Я наскоро одеваюсь и выхожу на площадку узнать, в чем дело. Снизу доносятся голоса. Перегибаясь через перила, я вижу красного, взъерошенного, растрепанного Роговского, директора «Русского дома», неистово жестикулирующего. Отсюда сверху он похож на ветряную мельницу: сверху мне не видны его длинные, тонкие ноги, а только его почти квадратное туловище с крутящимися, как крылья мельницы, руками.
Тут же слуга-казачок, повар и две женщины в передниках.
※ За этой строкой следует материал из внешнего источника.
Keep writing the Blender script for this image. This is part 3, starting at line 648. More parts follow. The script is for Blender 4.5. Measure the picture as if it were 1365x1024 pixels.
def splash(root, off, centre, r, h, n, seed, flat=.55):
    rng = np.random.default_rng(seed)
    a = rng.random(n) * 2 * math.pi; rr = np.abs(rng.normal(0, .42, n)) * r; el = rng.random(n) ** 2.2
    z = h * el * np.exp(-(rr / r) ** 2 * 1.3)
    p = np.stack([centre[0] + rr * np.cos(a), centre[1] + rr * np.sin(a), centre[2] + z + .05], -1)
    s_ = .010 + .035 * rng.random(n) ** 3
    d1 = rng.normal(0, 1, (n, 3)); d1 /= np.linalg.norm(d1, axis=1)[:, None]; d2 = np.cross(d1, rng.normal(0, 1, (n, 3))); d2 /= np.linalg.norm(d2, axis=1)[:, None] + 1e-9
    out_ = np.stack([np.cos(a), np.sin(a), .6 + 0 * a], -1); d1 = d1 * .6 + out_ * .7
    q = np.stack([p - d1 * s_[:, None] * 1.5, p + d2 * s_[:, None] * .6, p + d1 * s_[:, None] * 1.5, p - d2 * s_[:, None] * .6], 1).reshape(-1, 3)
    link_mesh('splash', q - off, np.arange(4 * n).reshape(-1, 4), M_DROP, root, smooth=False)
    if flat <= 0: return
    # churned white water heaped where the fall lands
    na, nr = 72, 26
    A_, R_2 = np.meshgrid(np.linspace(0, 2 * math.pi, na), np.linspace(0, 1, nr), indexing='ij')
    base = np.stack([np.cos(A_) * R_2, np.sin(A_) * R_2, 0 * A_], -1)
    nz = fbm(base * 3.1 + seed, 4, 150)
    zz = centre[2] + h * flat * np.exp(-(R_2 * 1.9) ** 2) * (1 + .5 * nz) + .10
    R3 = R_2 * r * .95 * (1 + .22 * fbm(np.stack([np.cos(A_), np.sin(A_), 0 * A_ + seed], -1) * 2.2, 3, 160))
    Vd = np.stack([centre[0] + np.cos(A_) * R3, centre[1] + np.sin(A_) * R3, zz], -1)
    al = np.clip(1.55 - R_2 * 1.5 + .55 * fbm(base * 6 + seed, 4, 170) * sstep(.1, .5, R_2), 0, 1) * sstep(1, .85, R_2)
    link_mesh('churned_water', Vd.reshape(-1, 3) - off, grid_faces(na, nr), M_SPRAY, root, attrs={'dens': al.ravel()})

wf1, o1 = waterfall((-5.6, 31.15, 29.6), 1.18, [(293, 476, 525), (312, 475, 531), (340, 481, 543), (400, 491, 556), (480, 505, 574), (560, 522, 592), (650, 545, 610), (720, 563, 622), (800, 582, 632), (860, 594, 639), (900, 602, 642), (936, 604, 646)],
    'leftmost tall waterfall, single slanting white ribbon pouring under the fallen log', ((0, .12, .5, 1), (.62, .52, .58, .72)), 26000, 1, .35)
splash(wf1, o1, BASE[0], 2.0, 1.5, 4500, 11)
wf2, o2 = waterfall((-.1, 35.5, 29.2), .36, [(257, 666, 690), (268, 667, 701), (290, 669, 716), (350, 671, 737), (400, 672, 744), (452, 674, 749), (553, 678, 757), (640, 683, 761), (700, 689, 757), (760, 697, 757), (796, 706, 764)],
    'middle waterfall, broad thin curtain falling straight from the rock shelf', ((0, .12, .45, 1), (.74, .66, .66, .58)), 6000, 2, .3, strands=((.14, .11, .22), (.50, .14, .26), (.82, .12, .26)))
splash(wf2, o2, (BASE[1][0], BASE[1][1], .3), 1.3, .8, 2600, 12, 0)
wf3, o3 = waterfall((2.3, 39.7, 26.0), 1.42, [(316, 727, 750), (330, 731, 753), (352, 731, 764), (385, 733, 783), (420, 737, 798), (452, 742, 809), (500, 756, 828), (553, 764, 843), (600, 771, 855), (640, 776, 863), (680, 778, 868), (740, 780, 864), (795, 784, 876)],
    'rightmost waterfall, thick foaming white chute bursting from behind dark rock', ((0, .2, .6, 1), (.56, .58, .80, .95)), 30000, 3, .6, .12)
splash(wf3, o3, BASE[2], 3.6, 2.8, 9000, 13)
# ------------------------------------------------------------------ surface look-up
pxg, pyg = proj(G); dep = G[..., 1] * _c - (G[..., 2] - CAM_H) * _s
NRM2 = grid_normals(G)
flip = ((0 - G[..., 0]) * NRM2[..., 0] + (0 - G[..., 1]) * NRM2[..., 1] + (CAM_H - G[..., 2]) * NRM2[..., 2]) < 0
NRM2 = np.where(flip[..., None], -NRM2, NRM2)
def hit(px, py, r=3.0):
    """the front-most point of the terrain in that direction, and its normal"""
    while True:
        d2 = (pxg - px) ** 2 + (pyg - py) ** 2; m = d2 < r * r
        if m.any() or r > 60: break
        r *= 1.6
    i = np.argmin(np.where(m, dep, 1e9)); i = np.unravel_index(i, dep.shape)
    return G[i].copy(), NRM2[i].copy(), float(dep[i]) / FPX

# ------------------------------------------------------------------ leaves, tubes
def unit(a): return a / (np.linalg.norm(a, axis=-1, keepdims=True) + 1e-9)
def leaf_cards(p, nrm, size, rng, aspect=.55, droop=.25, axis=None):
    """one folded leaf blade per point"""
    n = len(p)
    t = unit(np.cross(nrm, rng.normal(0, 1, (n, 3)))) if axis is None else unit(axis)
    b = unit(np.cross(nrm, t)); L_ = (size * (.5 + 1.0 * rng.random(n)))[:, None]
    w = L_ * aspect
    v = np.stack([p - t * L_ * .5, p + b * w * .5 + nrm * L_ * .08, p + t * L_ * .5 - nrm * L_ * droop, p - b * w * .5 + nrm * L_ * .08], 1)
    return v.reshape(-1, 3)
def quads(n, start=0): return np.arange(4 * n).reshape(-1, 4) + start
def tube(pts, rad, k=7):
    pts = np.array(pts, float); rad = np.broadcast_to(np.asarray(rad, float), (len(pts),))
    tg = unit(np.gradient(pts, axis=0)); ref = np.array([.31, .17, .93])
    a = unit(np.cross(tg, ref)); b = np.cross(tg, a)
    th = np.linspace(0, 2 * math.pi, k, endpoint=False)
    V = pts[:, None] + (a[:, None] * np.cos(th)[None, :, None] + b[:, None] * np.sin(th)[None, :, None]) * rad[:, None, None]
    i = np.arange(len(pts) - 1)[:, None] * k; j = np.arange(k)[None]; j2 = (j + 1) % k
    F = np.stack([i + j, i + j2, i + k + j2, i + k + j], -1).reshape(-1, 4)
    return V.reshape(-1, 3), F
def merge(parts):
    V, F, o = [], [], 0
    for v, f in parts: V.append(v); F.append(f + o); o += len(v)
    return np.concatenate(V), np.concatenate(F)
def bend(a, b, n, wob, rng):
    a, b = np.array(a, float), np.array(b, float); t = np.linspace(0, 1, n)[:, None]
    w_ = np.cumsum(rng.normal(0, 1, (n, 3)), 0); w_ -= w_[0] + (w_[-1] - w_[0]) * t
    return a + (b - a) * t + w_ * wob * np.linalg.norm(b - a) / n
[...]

Все они суетятся вокруг Роговского, яростно отдающего им приказания охрипшим от крика голосом.
Все это необычайно и странно — Роговский никогда не появляется в «Русском доме» в такой ранний час. Он приезжает из Ниццы, предупредив предварительно по телефону, под вечер к обеду, который в этот день в его честь обильнее и вкуснее, чем всегда. Приезды его носят праздничный характер. Роговский — он сам себя считает «шармером» [66] — старается очаровать всех обитателей, а особенно обитательниц «Русского дома», расточая комплименты, улыбки и поклоны с чисто польской преувеличенной галантностью.
66
очарование, обаяние (от фр. charme).
Мне никогда не приходилось видеть его таким неистовствующим, таким непохожим на себя.
Я кричу ему сверху:
— Евгений Францевич, что случилось?
Он поднимает голову и уставляется на меня шалыми глазами. Обыкновенно, увидев меня, он исполняет целый ряд церемонных приветствий, состоящих из низких поклонов, радостных улыбок и какого-то балетного расшаркивания. Но сейчас он даже не здоровается со мной, даже не меняет грубого тона, отвечая мне:
— Спятить можно! Бунин завтра приезжает. Как снег на голову! Прислал телеграмму! А я его только через неделю ждал! — И уже не мне, а казачку и повару: — Дармоеды, лентяи, грязь повсюду развели! Всех выгоню! Навощить ступеньки! Живо!